Description of the task: Report the number of lines where the string "this" occurs, and write nothing else.

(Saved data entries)
# # # #

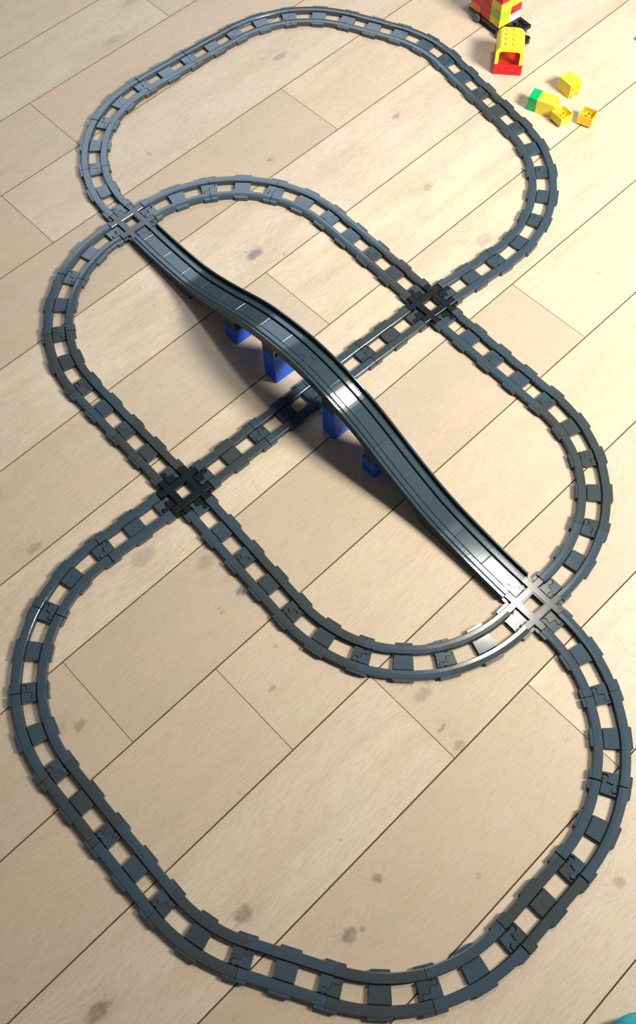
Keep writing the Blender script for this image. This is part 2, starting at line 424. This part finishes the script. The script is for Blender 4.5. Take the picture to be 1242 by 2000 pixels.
# ---------------------------------------------------------------- crossings
def make_crossing(x, y, th, mat, label):
    t = empty('track_crossing', (x, y, 0), th); tag(t, label, 'toy track', 'track crossings')
    bm = bmesh.new()
    h = 31.4
    # base plate round the square hole
    for (x0, x1, y0, y1) in ((-h, h, 12, h), (-h, h, -h, -12), (-h, -12, -12, 12), (12, h, -12, 12)):
        box(bm, x0, x1, y0, y1, 0, 5.6)
    link('base_plate', mesh_of(bm, 'base_plate', mat), t)
    for ax in range(2):
        for side in (1, -1):
            bm = bmesh.new()
            fn = (lambda s, n: (s, n)) if ax == 0 else (lambda s, n: (-n, s))
            z1 = 10.5 if ax == 0 else 10.38
            pr = [(14.0, 0), (14.0, z1-.7), (14.6, z1), (24.8, z1), (25.8, z1-.8), (26.8, 6.2), (26.8, 0)]
            sweep(bm, pr if side == 1 else mir(pr), [-ARM+.42, ARM-.42], fn)
            link('rail', mesh_of(bm, 'rail', mat), t)
    bm = bmesh.new()
    for (x0, x1, y0, y1) in ((-14.2, 14.2, 12.2, 14.2), (-14.2, 14.2, -14.2, -12.2), (-14.2, -12.2, -12.2, 12.2), (12.2, 14.2, -12.2, 12.2)):
        box(bm, x0, x1, y0, y1, 0, 9.4)
    link('hole_frame', mesh_of(bm, 'hole_frame', mat), t)
    for q in range(4):
        w = q*math.pi/2
        def fn(s, n, w=w):
            X, Y = ARM-s, -n
            return (X*math.cos(w)-Y*math.sin(w), X*math.sin(w)+Y*math.cos(w))
        bm = bmesh.new()
        poly = end_path()+[(12.4, -11.6), (12.4, 11.6)]
        prism(bm, poly, 3.2, TOP, fn)
        prism(bm, [(0.3, -25), (13, -25), (13, 25), (0.3, 25)], 0, 3.0, fn)
        for side in (1, -1):
            prism(bm, [(0.3, 26*side), (9.5, 26*side), (9.5, 29*side), (7.5, 31.6*side), (0.3, 31.6*side)], 0, 7.3, fn)
        link('coupling', mesh_of(bm, 'coupling', mat), t)
    return t
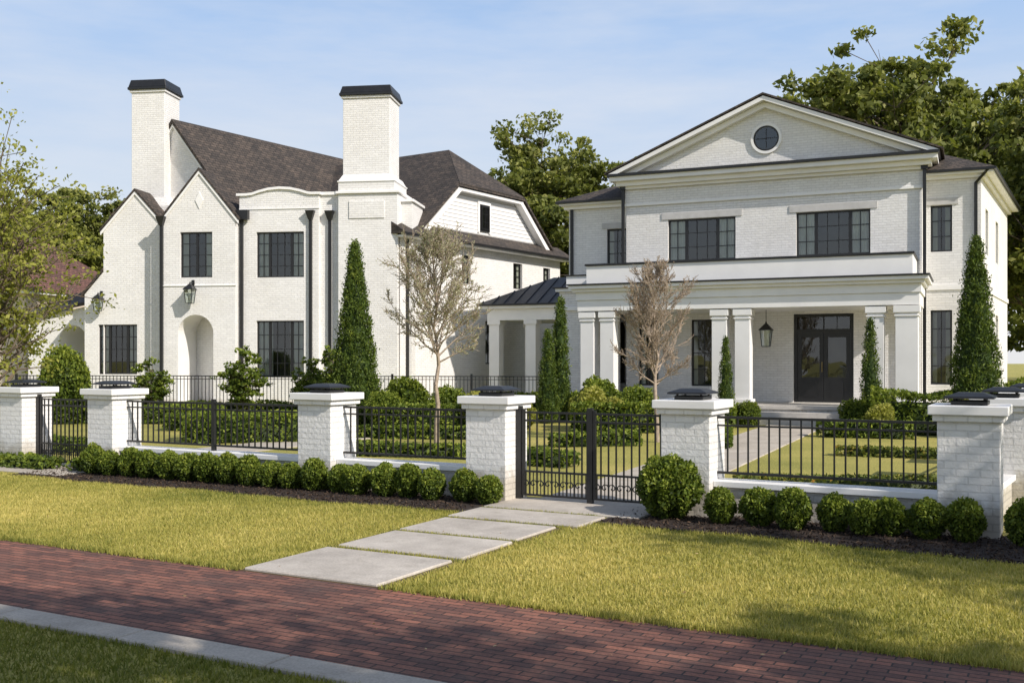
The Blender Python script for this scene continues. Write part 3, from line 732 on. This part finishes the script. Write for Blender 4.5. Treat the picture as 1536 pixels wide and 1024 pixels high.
# ------------------------------------------------------------------ LEFT HOUSE
LH = Fr((-8.88,36.0), (.990,-.139), (.139,.990))
EB = Fr((-12.45,38.0), (.831,-.556), (.556,.831))
WG = Fr((-3.84,35.3), (.556,.831), (-.831,.556))
H2 = empty('white_brick_manor', (-8.88,36,0))
w = MB(LH); fm = MB(LH); rf = MB(LH); tr = MB(LH); ds = MB(LH)
w.fr = EB; rf.fr = EB; tr.fr = EB
w.extr([(-3.1,0),(3.1,0),(3.1,7.1),(0,10.45),(-3.1,7.1)], 0, 11, WB)
for s in (-1,1):
    rf.extr([(s*3.4,6.78),(0,10.46),(0,10.62),(s*3.4,6.94)], -.14, 11.1, SHING)
    tr.extr([(s*3.32,6.72),(0,10.32),(0,10.45),(s*3.32,6.85)], -.10, -.005, TRIM)
w.fr = LH; rf.fr = LH; tr.fr = LH
def gablebay(u0,u1,w0,w1,ze,zp,over=.12,rw1=None):
    c = (u0+u1)/2; hw = (u1-u0)/2
    w.poly([(u0,w0,ze),(u1,w0,ze),(c,w0,zp)], WB)
    for u in (u0,u1): w.poly([(u,w0,0),(u,w1,0),(u,w1,ze),(u,w0,ze)], WB)
    sl = (zp-ze)/hw
    for s in (-1,1):
        e = c+s*(hw+over); z = ze-sl*over
        rf.extr([(e,z+.01),(c,zp+.01),(c,zp+.10),(e,z+.10)], w0-.07, rw1 or w1, SHING)
        tr.extr([(e-s*.02,z-.12),(c,zp-.12),(c,zp),(e-s*.02,z)], w0-.05, w0-.003, TRIM)
gablebay(-5.78,-3.36,0,3.5,6.45,7.75)
panel(w,-6.5,-3.36,0,4.1,0,[(-5.98,-4.5,1.25,3.02)]); panel(w,-5.78,-3.36,4.1,6.45,0,[])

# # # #

Written answer: 2